Is it possible then, that after experiencing all these events directly themselves, mentioning Peter walking on the water, wasn't a particularly vital piece of the history or even particularly interesting for Peter's old companions and friends?
The gospel of Mark doesn't mention Peter walking on the water but we might adduce a more direct reason for that.
Mark was Peter's secretary and the gospel of Mark was written under Peter's authority.
It is not hard to conceive of Peter playing down his own importance in the narrative and omitting this gem.
The gospel of Luke was written by Paul's secretary. Paul himself was not an eye witness to the walking on water incident and only encountered Jesus after Jesus had been killed and rose from the dead.
Paul's direct knowledge of the life of Jesus is believed to have been based on his contacts with the apostles who formerly he had persecuted.
Paul has been described by the late British philosopher Anthony Flew as a "first class intellectual," and may not have thought Peter's brief moment on the water was the salient part of the story recounted to him by the apostles, the salient part being that Jesus could walk on water at will.
John's gospel was written by an eye witness, that is to say by an apostle who was there throughout Jesus public ministry.
We assume the apostle John who wrote the fourth gospel was in the boat at the time Jesus walked up to it on the lake.
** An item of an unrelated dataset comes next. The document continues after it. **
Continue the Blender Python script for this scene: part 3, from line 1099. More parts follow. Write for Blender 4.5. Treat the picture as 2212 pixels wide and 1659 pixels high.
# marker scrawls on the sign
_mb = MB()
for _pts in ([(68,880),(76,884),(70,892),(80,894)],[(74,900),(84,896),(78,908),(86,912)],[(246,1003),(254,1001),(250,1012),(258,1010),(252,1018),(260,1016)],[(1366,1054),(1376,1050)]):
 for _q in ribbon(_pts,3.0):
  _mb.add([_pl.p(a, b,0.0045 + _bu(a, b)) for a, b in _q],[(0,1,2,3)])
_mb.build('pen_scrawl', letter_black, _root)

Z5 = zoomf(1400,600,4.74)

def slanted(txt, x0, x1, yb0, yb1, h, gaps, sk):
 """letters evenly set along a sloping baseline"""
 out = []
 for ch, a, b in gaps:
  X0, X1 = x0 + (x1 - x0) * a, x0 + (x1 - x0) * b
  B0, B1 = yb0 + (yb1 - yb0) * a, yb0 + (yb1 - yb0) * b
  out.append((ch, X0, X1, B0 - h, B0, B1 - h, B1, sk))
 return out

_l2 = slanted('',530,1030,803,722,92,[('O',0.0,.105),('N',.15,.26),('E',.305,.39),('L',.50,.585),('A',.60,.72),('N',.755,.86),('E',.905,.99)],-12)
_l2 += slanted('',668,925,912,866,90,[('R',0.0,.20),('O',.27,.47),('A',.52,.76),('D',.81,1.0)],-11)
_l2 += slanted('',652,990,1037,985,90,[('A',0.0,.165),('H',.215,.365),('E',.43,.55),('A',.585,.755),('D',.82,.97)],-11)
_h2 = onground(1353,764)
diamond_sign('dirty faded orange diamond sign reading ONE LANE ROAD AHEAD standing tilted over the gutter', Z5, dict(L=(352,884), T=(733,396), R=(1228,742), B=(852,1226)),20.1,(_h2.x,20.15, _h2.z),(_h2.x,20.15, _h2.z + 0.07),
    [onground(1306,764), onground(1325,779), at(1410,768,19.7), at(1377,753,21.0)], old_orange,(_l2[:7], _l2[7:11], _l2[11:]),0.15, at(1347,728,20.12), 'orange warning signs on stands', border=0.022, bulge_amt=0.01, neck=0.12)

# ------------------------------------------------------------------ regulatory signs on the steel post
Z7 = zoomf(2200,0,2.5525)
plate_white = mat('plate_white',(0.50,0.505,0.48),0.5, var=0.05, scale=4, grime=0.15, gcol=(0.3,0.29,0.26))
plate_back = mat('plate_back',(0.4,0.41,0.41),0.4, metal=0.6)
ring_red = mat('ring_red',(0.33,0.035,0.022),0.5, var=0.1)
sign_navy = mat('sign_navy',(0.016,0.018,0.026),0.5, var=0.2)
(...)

But he mightn't have been. Every apostle did not witness every incident. At times they were off on assignment, as it were.
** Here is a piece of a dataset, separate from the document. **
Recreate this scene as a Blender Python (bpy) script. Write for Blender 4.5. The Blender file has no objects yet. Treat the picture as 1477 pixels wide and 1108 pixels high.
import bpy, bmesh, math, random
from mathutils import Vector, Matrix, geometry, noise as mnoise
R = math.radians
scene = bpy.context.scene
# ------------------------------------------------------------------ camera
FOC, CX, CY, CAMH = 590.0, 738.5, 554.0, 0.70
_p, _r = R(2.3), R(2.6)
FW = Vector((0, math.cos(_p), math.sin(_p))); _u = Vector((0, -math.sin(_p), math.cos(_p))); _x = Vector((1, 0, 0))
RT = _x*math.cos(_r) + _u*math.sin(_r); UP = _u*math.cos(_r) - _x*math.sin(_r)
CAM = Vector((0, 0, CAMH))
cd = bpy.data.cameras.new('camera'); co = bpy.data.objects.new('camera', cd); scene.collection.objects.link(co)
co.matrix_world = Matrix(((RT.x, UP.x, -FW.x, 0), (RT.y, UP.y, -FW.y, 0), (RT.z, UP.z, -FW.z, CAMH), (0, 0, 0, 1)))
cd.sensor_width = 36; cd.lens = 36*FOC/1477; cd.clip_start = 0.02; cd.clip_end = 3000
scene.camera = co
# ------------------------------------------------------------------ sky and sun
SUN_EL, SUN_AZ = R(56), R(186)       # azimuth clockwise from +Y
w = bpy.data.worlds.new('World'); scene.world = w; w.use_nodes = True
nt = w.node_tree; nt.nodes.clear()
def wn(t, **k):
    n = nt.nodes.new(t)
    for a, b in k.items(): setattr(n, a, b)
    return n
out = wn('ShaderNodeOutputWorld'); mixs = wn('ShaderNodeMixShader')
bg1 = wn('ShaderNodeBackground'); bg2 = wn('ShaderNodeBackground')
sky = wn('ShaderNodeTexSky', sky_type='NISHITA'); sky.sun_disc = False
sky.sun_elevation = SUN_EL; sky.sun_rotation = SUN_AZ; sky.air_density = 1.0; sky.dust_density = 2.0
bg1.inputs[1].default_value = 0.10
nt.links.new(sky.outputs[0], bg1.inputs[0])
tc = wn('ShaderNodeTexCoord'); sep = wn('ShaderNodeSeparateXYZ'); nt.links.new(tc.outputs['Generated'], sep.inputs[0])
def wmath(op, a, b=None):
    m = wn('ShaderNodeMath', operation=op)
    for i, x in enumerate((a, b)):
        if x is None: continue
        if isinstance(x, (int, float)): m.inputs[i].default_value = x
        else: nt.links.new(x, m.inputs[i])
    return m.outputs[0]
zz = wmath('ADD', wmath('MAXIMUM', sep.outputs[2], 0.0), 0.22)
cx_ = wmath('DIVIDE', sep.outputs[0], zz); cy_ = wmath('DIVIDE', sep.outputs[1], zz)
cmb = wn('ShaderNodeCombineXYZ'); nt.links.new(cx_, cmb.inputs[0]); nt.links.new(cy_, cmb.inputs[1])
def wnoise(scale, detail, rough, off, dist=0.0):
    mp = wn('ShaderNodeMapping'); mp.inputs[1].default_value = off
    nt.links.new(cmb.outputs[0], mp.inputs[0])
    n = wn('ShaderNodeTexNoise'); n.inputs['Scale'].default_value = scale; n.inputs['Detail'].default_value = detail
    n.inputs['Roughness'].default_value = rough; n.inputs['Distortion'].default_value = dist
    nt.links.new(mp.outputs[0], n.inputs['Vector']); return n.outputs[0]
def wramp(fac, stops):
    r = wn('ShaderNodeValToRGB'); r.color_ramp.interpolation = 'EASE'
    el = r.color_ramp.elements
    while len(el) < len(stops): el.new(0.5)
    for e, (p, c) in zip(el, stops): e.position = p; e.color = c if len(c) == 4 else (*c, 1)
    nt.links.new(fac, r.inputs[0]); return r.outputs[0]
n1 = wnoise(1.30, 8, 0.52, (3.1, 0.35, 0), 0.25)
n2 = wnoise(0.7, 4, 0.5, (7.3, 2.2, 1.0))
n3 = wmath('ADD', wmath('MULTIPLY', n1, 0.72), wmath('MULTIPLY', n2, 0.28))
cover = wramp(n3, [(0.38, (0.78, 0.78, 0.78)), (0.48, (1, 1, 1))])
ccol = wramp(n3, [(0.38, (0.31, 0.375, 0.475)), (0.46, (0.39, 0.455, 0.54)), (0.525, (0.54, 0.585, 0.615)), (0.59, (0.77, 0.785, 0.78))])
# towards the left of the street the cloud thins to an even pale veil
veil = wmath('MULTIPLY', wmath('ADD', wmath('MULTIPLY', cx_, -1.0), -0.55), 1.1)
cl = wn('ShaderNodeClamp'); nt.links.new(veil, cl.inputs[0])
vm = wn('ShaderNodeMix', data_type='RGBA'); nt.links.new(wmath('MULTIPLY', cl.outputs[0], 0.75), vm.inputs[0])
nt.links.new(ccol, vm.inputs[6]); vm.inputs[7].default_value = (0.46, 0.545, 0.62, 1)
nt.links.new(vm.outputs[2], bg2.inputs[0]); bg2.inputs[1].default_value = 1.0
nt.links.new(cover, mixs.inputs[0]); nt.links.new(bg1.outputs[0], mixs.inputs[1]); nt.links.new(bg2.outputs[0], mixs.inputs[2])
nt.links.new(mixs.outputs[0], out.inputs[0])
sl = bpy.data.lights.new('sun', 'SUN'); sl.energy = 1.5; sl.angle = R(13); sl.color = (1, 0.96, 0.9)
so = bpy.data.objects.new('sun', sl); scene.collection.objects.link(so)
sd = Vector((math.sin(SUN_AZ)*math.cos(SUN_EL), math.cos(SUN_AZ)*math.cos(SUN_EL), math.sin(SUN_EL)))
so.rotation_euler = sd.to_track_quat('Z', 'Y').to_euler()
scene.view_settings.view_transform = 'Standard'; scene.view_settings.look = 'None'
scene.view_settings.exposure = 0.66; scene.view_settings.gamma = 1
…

Again we must ask ourselves, how important would the bit about Peter be to the overall memoir of any gospel writer? Bear in mind that we understand John to have been very old when he finally wrote his gospel down.
Matthew's gospel was traditionally believed to be the first one written.
I tend to hold to this tradition. In the present era, scholars tend to suggest Mark came first.
My instinct was always that Jesus' call to the educated, literate, numerate tax collector Matthew, connotes the possibility that Matthew was writing stuff down as it happened. If I'm correct in this, Matthew's gospel would effectively be contemporaneous with Jesus life and death and resurrection from the dead.
Scholars who tend towards my position often assert that there was an earlier version of Matthew written in Hebrew and that the present version we possess is based on a later translation of the lost Hebrew version into another language.
My point here is that if Matthew was writing contemporaneously, why yes, that may explain why he mentioned Peter walking on the water. Any of us might dwell on it if it just happened yesterday. It would have seemed splendid and wondrous and unprecedented and all the rest of it.
But it wasn't the point.
The other gospel witnesses, on mature reflection, having lived through Jesus' mission on earth, and having lived long after it, having seen and been a part of such signs and wonders everyday as never before had been seen on earth, may quite reasonably in their memoirs have been much less focussed on that strange brief moment in Peter's life.
The other gospel writers may also have thought that since Matthew had described Peter walking on water, there was no further need to mention it. The incident is not a central one to the good news of the Lord and the lesson it demonstrated had been clearly expounded already.
This leads to another perspective.
The whole purpose of each gospel witness was to impart central truths that Jesus had brought to them in his actions and his life, in his courage and his teaching, in his friendship and his love.
The central truth of the gospels is not the amazing miracles Jesus performs or enables his apostles to perform or enables his followers to perform to this day.
The central truth of the gospel is Jesus Christ dying for each one of us on a cross so that we may live, and then conquering death so that we may know he is Lord and thus live forever.
The clear guidance Jesus left to us was to love God with all our hearts, all our minds, all our souls, and all our strength, and to love our neighbours as ourselves.
In this context, the moment when Peter walked on the water is not the most important detail or even a very significant one for every gospel witness.